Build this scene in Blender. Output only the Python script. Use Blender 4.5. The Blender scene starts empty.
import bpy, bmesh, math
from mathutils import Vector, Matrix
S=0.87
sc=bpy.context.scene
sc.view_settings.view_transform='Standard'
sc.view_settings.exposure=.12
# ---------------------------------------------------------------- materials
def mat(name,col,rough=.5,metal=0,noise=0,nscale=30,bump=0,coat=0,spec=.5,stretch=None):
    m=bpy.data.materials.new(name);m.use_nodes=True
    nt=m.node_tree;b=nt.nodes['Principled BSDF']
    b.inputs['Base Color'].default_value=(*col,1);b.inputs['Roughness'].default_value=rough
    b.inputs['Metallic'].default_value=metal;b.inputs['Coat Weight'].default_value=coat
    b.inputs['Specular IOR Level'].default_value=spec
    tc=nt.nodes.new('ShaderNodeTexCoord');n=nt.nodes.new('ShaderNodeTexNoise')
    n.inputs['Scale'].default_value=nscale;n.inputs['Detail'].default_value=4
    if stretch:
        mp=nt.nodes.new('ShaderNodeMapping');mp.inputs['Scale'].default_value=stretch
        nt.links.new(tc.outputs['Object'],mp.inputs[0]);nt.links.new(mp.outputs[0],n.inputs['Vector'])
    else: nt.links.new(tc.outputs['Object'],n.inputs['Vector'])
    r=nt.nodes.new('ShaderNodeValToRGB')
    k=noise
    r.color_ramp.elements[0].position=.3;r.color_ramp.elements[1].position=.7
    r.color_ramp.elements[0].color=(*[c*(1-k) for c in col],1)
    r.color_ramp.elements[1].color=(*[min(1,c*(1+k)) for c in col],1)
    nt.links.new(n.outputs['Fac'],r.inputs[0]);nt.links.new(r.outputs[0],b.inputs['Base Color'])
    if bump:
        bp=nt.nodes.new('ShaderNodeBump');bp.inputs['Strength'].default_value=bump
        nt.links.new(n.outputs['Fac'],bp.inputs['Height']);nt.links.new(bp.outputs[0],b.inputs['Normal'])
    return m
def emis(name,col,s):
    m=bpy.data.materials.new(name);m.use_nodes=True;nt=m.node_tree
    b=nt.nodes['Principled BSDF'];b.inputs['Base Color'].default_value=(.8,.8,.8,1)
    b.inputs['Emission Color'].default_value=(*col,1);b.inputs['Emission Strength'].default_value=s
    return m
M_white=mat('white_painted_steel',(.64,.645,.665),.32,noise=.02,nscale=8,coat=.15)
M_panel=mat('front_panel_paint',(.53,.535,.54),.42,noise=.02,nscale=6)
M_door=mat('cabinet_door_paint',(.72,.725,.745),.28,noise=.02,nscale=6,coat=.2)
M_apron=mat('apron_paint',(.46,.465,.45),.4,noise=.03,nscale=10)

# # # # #

Exercise details
Filter the data for the string "scene" and copy every line that has it.

Expected answer
Build this scene in Blender. Output only the Python script. Use Blender 4.5. The Blender scene starts empty.
sc=bpy.context.scene